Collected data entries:
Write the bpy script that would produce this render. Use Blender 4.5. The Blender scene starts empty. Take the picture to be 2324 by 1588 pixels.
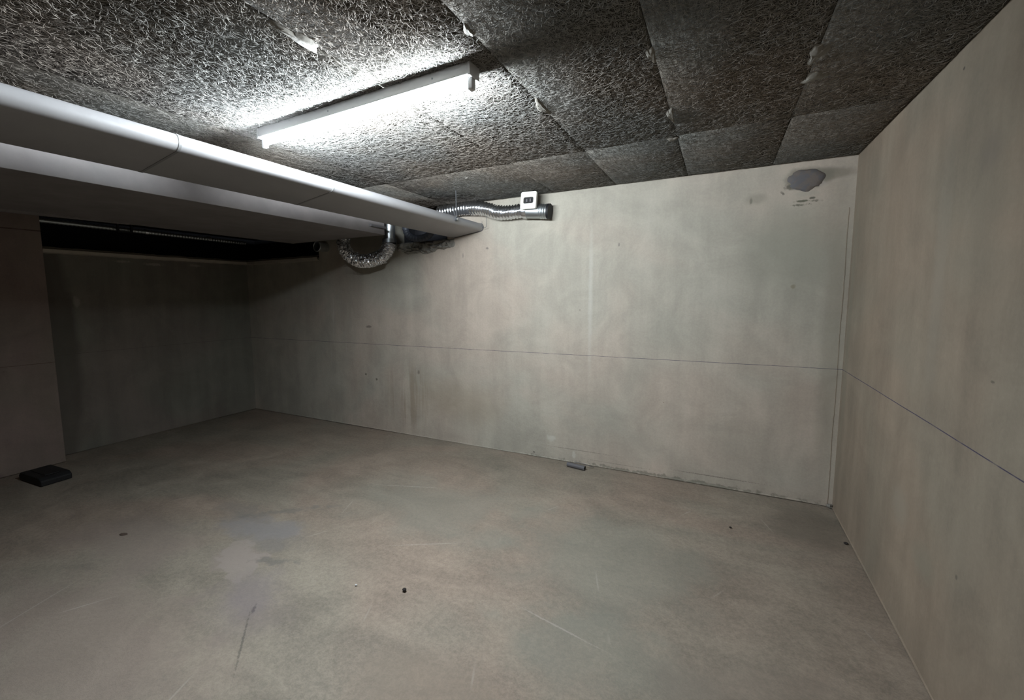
import bpy, math, random
import numpy as np
from mathutils import Vector, Matrix
C = bpy.context.scene.collection
random.seed(7); rng = np.random.default_rng(11)
sc = bpy.context.scene

# ---------------------------------------------------------------- camera, world, exposure
W, Hh = 2324.0, 1588.0
F, YAW, PITCH, ROLL, CH = 1008.675, -0.4958, -0.1046, -0.0103, 1.529
SX, SY = -73.01, -15.17
fw = Vector((math.sin(YAW)*math.cos(PITCH), math.cos(YAW)*math.cos(PITCH), math.sin(PITCH)))
rt = Vector((math.cos(YAW), -math.sin(YAW), 0)); up = rt.cross(fw)
r2 = rt*math.cos(ROLL)+up*math.sin(ROLL); u2 = up*math.cos(ROLL)-rt*math.sin(ROLL)
cam = bpy.data.cameras.new('camera'); co = bpy.data.objects.new('camera', cam); C.objects.link(co)
cam.sensor_width = 36; cam.lens = F/W*36; cam.shift_x = -SX/W; cam.shift_y = SY/W
cam.clip_start = .02
M = Matrix((r2, u2, -fw)).transposed().to_4x4(); M.translation = Vector((0, 0, CH)); co.matrix_world = M
sc.camera = co
wd = bpy.data.worlds.new('world'); sc.world = wd; wd.use_nodes = True
wd.node_tree.nodes['Background'].inputs[0].default_value = (1.0, .86, .74, 1)
wd.node_tree.nodes['Background'].inputs[1].default_value = .05
sc.view_settings.view_transform = 'Standard'; sc.view_settings.look = 'None'
sc.view_settings.gamma = 1; sc.view_settings.use_curve_mapping = False
sc.view_settings.exposure = 0.0
TUBE = 675.                              # emission strength of the fluorescent tube
XR, YB, XL, XC, ZC, YC = .764, 3.882, -5.688, -5.455, 2.439, 1.735
CEIL = ZC

# ---------------------------------------------------------------- node helpers
class NT:
    def __init__(s, name):
        s.m = bpy.data.materials.new(name); s.m.use_nodes = True; s.t = s.m.node_tree
        s.b = s.t.nodes['Principled BSDF']; s.l = s.t.links
        s.geo = s.n('ShaderNodeNewGeometry'); s.pos = s.geo.outputs['Position']
        sp = s.n('ShaderNodeSeparateXYZ'); s.l.new(s.pos, sp.inputs[0]); s.x, s.y, s.z = sp.outputs
    def n(s, k, **kw):
        o = s.t.nodes.new(k)
        for a, b in kw.items(): setattr(o, a, b)
        return o
    def inp(s, sock, v):
        if isinstance(v, bpy.types.NodeSocket): s.l.new(v, sock)
        else: sock.default_value = v
    def math(s, op, a, b=0, c=0):
        o = s.n('ShaderNodeMath', operation=op)
        for i, v in enumerate((a, b, c)): s.inp(o.inputs[i], v)
        return o.outputs[0]
    def mapped(s, scale=(1, 1, 1), off=(0, 0, 0), rot=(0, 0, 0), vec=None):
        o = s.n('ShaderNodeMapping'); s.l.new(vec or s.pos, o.inputs[0])
        o.inputs[1].default_value = off; o.inputs[2].default_value = rot; o.inputs[3].default_value = scale
        return o.outputs[0]
    def noise(s, scale, detail=4, rough=.55, vec=None, dist=0):
        o = s.n('ShaderNodeTexNoise'); s.l.new(vec or s.pos, o.inputs['Vector'])
        o.inputs['Scale'].default_value = scale; o.inputs['Detail'].default_value = detail
        o.inputs['Roughness'].default_value = rough; o.inputs['Distortion'].default_value = dist
        return o.outputs[0]
    def ramp(s, f, a, b, lo=0., hi=1.):
        o = s.n('ShaderNodeMapRange'); o.interpolation_type = 'SMOOTHSTEP'
        s.inp(o.inputs[0], f)
        for i, v in zip((1, 2, 3, 4), (a, b, lo, hi)): o.inputs[i].default_value = v
        return o.outputs[0]
    def mix(s, f, a, b, mode='MIX'):
        o = s.n('ShaderNodeMix', data_type='RGBA', blend_type=mode)
        s.inp(o.inputs[0], f)
        for sk, v in ((o.inputs[6], a), (o.inputs[7], b)):
            if isinstance(v, (tuple, list)): v = tuple(v)+(1,) if len(v) == 3 else v
            s.inp(sk, v)
        return o.outputs[2]
    def spot(s, c, r, dist=.25, soft=(.6, 1.), nscale=9., rot=0.):
        """a patch shaped like an ellipsoid with a ragged rim: 1 inside, 0 outside"""
        m = s.n('ShaderNodeVectorMath', operation='SUBTRACT'); s.l.new(s.pos, m.inputs[0]); m.inputs[1].default_value = c
        src = m.outputs[0]
        if rot: src = s.mapped(rot=(0, 0, -rot), vec=src)
        d = s.n('ShaderNodeVectorMath', operation='DIVIDE'); s.l.new(src, d.inputs[0]); d.inputs[1].default_value = r
        ln = s.n('ShaderNodeVectorMath', operation='LENGTH'); s.l.new(d.outputs[0], ln.inputs[0])
        nz = s.noise(max(nscale if nscale < 9 else 3., .7/min(r)), 3)
        v = s.math('ADD', ln.outputs['Value'], s.math('MULTIPLY', s.math('SUBTRACT', nz, .5), dist*2))
        return s.ramp(v, soft[0], soft[1], 1, 0)
    def line(s, coord, at, half, wob=.0015):
        nz = s.math('MULTIPLY', s.math('SUBTRACT', s.noise(2.5, 2), .5), wob*4)
        d = s.math('ABSOLUTE', s.math('ADD', s.math('SUBTRACT', coord, at), nz))
        return s.ramp(d, half*.5, half*1.5, 1, 0)
    def bump(s, h, strength, dist=.01, prev=None):
        o = s.n('ShaderNodeBump'); o.inputs['Strength'].default_value = strength; o.inputs['Distance'].default_value = dist
        s.l.new(h, o.inputs['Height'])
        if prev: s.l.new(prev, o.inputs['Normal'])
        return o.outputs[0]
    def done(s, col=None, rough=.85, metal=0., nrm=None, spec=.3):
        if col is not None:
            if isinstance(col, tuple): s.b.inputs['Base Color'].default_value = col+(1,)
            else: s.l.new(col, s.b.inputs['Base Color'])
        s.inp(s.b.inputs['Roughness'], rough); s.b.inputs['Metallic'].default_value = metal
        s.b.inputs['Specular IOR Level'].default_value = spec
        if nrm: s.l.new(nrm, s.b.inputs['Normal'])
        return s.m

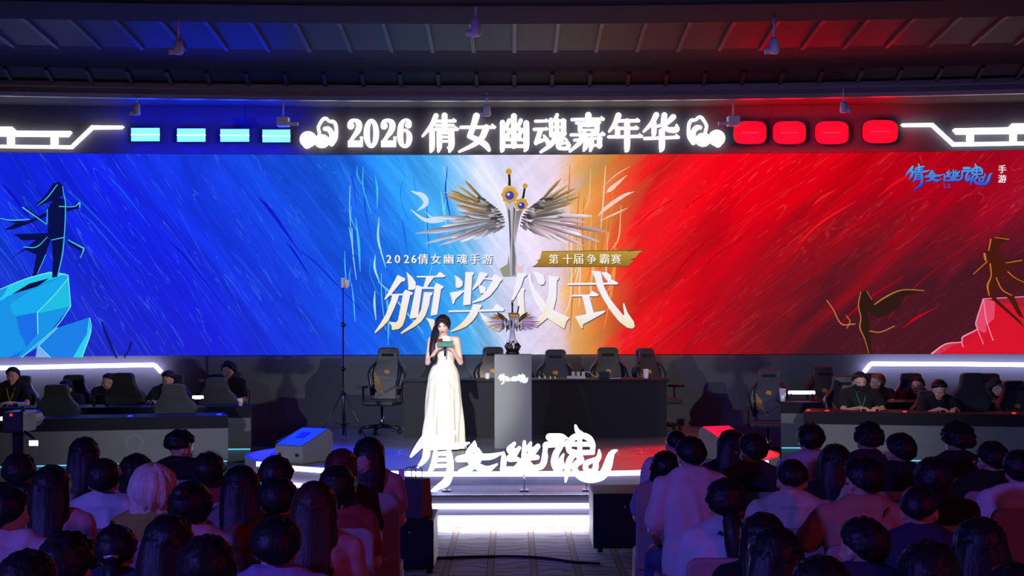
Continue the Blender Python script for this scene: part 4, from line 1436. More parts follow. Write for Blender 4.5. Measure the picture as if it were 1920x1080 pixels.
def seated(x, y, z0, ztop, yaw=0, label='', hyaw=0, hpitch=6, hroll=0, female=False, hair='short', hmat='hair', length=.4, shirt='white', group=None,
           lean=0.0, arms='lap', glasses=None, mask=False, cap=False, strap=False, face=False, tailclip=None, puff=1.0, trousers='trousers', skin='skin', vox=.011, lanyard=None, bald=False, sleeve=.62, seed=None, extra=None):
    seed = seed if seed is not None else int(abs(x * 1000) + y * 77)
    hs = ztop - z0
    k = (hs - .5 - .215) / (1.315 - .5 - .235)
    wf = .90 if female else 1.0
    ly = lambda z: lean * max(0, z - .55)
    T = lambda px, py, pz: Vector((px * wf, py + ly(warp(pz, k)), warp(pz, k)))
    headc = Vector((0, .012 + ly(hs - .125), hs - .138))
    H = head_matrix(headc, hyaw, hpitch, hroll)

    def torso(mb, g=0.0, top=1.05, bot=.47):
        prof = [(.47, .165, .115, 0), (.55, .172, .122, 0), (.68, .150, .108, -.012), (.80, .160, .112, -.018), (.92, .182, .112, -.020), (.99, .180, .096, -.022), (1.03, .130, .080, -.020), (1.06, .075, .066, -.014)]
        rings = []
        for z, rx, ry, cy in prof:
            if z < bot or z > top + .001:
                continue
            c = T(0, cy, z)
            rings.append([c + Vector((math.cos(2 * PI * q / 20) * (rx * wf + g), math.sin(2 * PI * q / 20) * (ry + g), 0)) for q in range(20)])
        mb.rings(rings)

    if arms == 'lap':
        A = {s: ([T(s * .178, -.015, .995), T(s * .235, .03, .74), Vector((s * .135 * wf, .24, .63))], Vector((-s * .35, .75, -.25)), Vector((0, 0, -1))) for s in (-1, 1)}
    elif arms == 'phone':
        A = {s: ([T(s * .178, -.015, .995), T(s * .215, .10, .74), Vector((s * .07 * wf, .30 + lean * .3, warp(.84, k)))], Vector((-s * .3, .6, .5)), Vector((-s * .6, -.4, .3))) for s in (-1, 1)}
    elif arms == 'desk':
        A = {s: ([T(s * .178, -.015, .995), T(s * .26, .20, .76), Vector((s * .10, .50, .80))], Vector((-s * .5, .8, 0)), Vector((0, 0, -1))) for s in (-1, 1)}
    else:                             # one hand up at the face
        A = {1: ([T(.178, -.015, .995), T(.235, .03, .74), Vector((.135, .24, .63))], Vector((-.35, .75, -.25)), Vector((0, 0, -1))),
             -1: ([T(-.178, -.015, .995), T(-.33, .05, .84), headc + Vector((-.10, .06, -.10))], Vector((.35, .25, .85)), Vector((1, 0, -.2)))}
    mb = MB()
    torso(mb)
    mb.caps([T(0, -.018, 1.03), headc + Vector((0, -.012, -.07))], [.062 * wf, .056 * wf], 12)
    add_head(mb, H, female)
    for s in (-1, 1):
        pts, hd, hn = A[s]
        mb.caps(pts, [.052 * wf, .040 * wf, .027 * wf], 10)
        mb.caps([pts[0], T(s * .06, -.018, 1.02)], [.05 * wf, .05 * wf], 10)
        mb.caps([T(s * .13, -.018, 1.012), T(0, -.016, 1.072)], [.042, .05 * wf], 10)
        add_hand(mb, pts[2], hd, hn, .55, .98, -s if arms != 'face' else -s)
        mb.caps([(s * .085, .0, .545), (s * .105, .385, .515), (s * .105, .375, .10)], [.078, .056, .038], 10)
        mb.caps([(s * .105, .375, .07), (s * .115, .49, .035)], [.036, .028], 8)
    o = blob(mb, 'person', M[skin], vox, None, 3)
    o.location = (x, y, z0)
    o.rotation_euler = (0, 0, R(yaw))
    tag(o, label, 'person', group)
    # shirt
    mb = MB()
    torso(mb, .016, 1.035 if not female else 1.03)
    for s in (-1, 1):
        mb.caps([T(s * .145, -.018, 1.010), T(s * .055, -.02, 1.052), T(0, -.02, 1.058)], [.060, .062 * wf, .064 * wf], 12)
    for s in (-1, 1):
        pts = A[s][0]
        e = pts[0].lerp(pts[1], sleeve) if sleeve <= 1 else pts[1].lerp(pts[2], sleeve - 1)
        chain = [T(s * .10, -.018, 1.0), pts[0], e] if sleeve <= 1 else [T(s * .10, -.018, 1.0), pts[0], pts[1], e]
        rr = [.062, .072 * wf, .066 * wf] if sleeve <= 1 else [.062, .070 * wf, .058 * wf, .044]
        mb.caps(chain, rr, 10)
    blob(mb, 'shirt', SH_M[shirt], .013, o, 3, fold=.012, fscale=8)
    # trousers and shoes
    mb = MB()
    mb.ball((0, .0, .53), (.185, .135, .085), 14, 8)
    for s in (-1, 1):
        mb.caps([(s * .085, .0, .545), (s * .105, .385, .515), (s * .105, .375, .12)], [.092, .070, .058], 10)
    blob(mb, 'trousers', M[trousers], .016, o, 3, fold=.008, fscale=9)
    for s in (-1, 1):
        b = MB()
        b.caps([(s * .105, .345, .045), (s * .112, .45, .042), (s * .116, .515, .034)], [.044, .044, .034], 10)
        b.box((s * .11, .43, .012), (.086, .25, .024))
        b.build('shoe', M['shoe'], o, True)
    # hair
    hm = M[hmat]
    if not bald:
        st_ = {'short': 'short', 'crop': 'crop', 'long': 'long', 'bob': 'bob', 'wig': 'wig', 'tail': 'long', 'shag': 'shag', 'bun': 'long'}[hair]
        mb = hair_cap(H, seed, 'short' if hair == 'tail' else st_, puff=puff)
        if hair == 'long':
            hair_fall(mb, H, seed, length, .108 * puff, .15)
        elif hair == 'bob':
            hair_fall(mb, H, seed, .22, .112 * puff, .06, 1.0)
        elif hair == 'wig':
            hair_fall(mb, H, seed, .21, .125 * puff, .055, .98)
        elif hair == 'tail':
            p0 = H @ Vector((0, -.10, .0))
            q = [p0, p0 + Vector((.01, -.05, -.05)), p0 + Vector((.03, -.07, -.16)), p0 + Vector((.06, -.06, -length * .7)), p0 + Vector((.05, -.05, -length))]
            mb.tube(q, [.026, .044, .056, .05, .012], 14)
        elif hair == 'bun':
            mb.ball((.0, -.095, .08), (.05, .05, .045), 12, 8, H)
        mb.build('hair', hm, o, True)
    else:
        mb = hair_cap(H, seed, 'crop', puff=.3)
        mb.build('hair', hm, o, True)
    if tailclip:
        b = MB()
        b.tube(xf(H, tailclip), [.008] * len(tailclip), 8)
        b.build('hair_clip', M['silver'], o, True)
    if extra == 'fur':
        b = MB()
        b.ball((-.062, -.105, -.040), (.048, .05, .058), 16, 12, H)
        for k in range(40):
            q = Vector((rnd.gauss(0, 1), rnd.gauss(0, 1), rnd.gauss(0, 1))).normalized()
            b.ball((-.062 + q.x * .044, -.105 + q.y * .046, -.040 + q.z * .054), .011, 6, 4, H)
        b.build('fur_ornament', SH_M['pink'], o, True)
    if face:
        add_face(H, o, lips=not mask)
    if glasses:
        b = MB()
        for s in (-1, 1):
            c = [H @ Vector((s * .035 + .024 * math.cos(2 * PI * q / 14), .100, .004 + .019 * math.sin(2 * PI * q / 14))) for q in range(15)]
            b.tube(c, .0026, 6, False)
            b.tube(xf(H, [(s * .059, .098, .008), (s * .082, .07, .012), (s * .088, -.01, .010)]), .0026, 6)
        b.tube(xf(H, [(-.011, .101, .006), (.011, .101, .006)]), .0026, 6)
        b.build('glasses', M['black_gloss'] if glasses == 'dark' else M['chrome'], o, True)
    if mask:
        b = MB()
        rg = []
        for zz, w, dd in ((-.012, .070, .100), (-.03, .072, .112), (-.055, .068, .108), (-.085, .055, .095), (-.105, .035, .07)):
            rg.append([H @ Vector((w * math.sin(a), dd * math.cos(a) * (1 if abs(a) < 1.2 else .9), zz)) for a in [(-1.5 + 3.0 * q / 12) for q in range(13)]])
        b.strip(rg[0], rg[1])
        for r0, r1 in zip(rg[1:], rg[2:]):
            b.strip(r0, r1)
        b.build('face_mask', M['black_cloth'], o, True)
    if cap:
        b = hair_cap(H, seed + 1, 'crop', puff=3.2)
        b2 = MB()
        rim = [H @ Vector((.088 * math.sin(a), .09 + .075 * math.cos(a) * 1.0, .052 - .012 * abs(a))) for a in [(-1.3 + 2.6 * q / 12) for q in range(13)]]
        rim0 = [H @ Vector((.082 * math.sin(a), .072 * math.cos(a), .060)) for a in [(-1.5 + 3.0 * q / 12) for q in range(13)]]
        dz = Vector((0, 0, .006))
        b.build('cap_crown', M['black_cloth'], o, True)
        b2.strip(rim, rim0, [p + dz for p in rim], [p + dz for p in rim0])
        b2.build('cap_brim', M['black_cloth'], o, True)
    if strap:
        b = MB()
        q = [T(.13 * strap, .06, 1.03), T(.10 * strap, -.085, 1.045), T(.0, -.150, .90), T(-.14 * strap, -.135, .70), T(-.20 * strap, -.03, .58)]
        up = []
        dn = []
        for p in bez([tuple(p) for p in q], 4):
            up.append(Vector(p) + Vector((.018, -.006, .012)))
            dn.append(Vector(p) + Vector((-.018, -.006, -.012)))
        b.strip(up, dn, [p + Vector((0, .006, 0)) for p in up], [p + Vector((0, .006, 0)) for p in dn])
        b.build('bag_strap', M['black_cloth'], o, True)
    if lanyard:
        b = MB()
        for s in (-1, 1):
            b.tube([T(s * .055, .02, 1.055), T(s * .06, .085, 1.0), T(s * .03, .118, .90), T(0, .128, .80)], .007, 6)
        b.build('lanyard', SH_M[lanyard], o, True)
    return o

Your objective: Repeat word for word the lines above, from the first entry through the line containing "sc = bpy.context.scene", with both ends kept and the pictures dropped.

The completed task:
Write the bpy script that would produce this render. Use Blender 4.5. The Blender scene starts empty. Take the picture to be 2324 by 1588 pixels.
import bpy, math, random
import numpy as np
from mathutils import Vector, Matrix
C = bpy.context.scene.collection
random.seed(7); rng = np.random.default_rng(11)
sc = bpy.context.scene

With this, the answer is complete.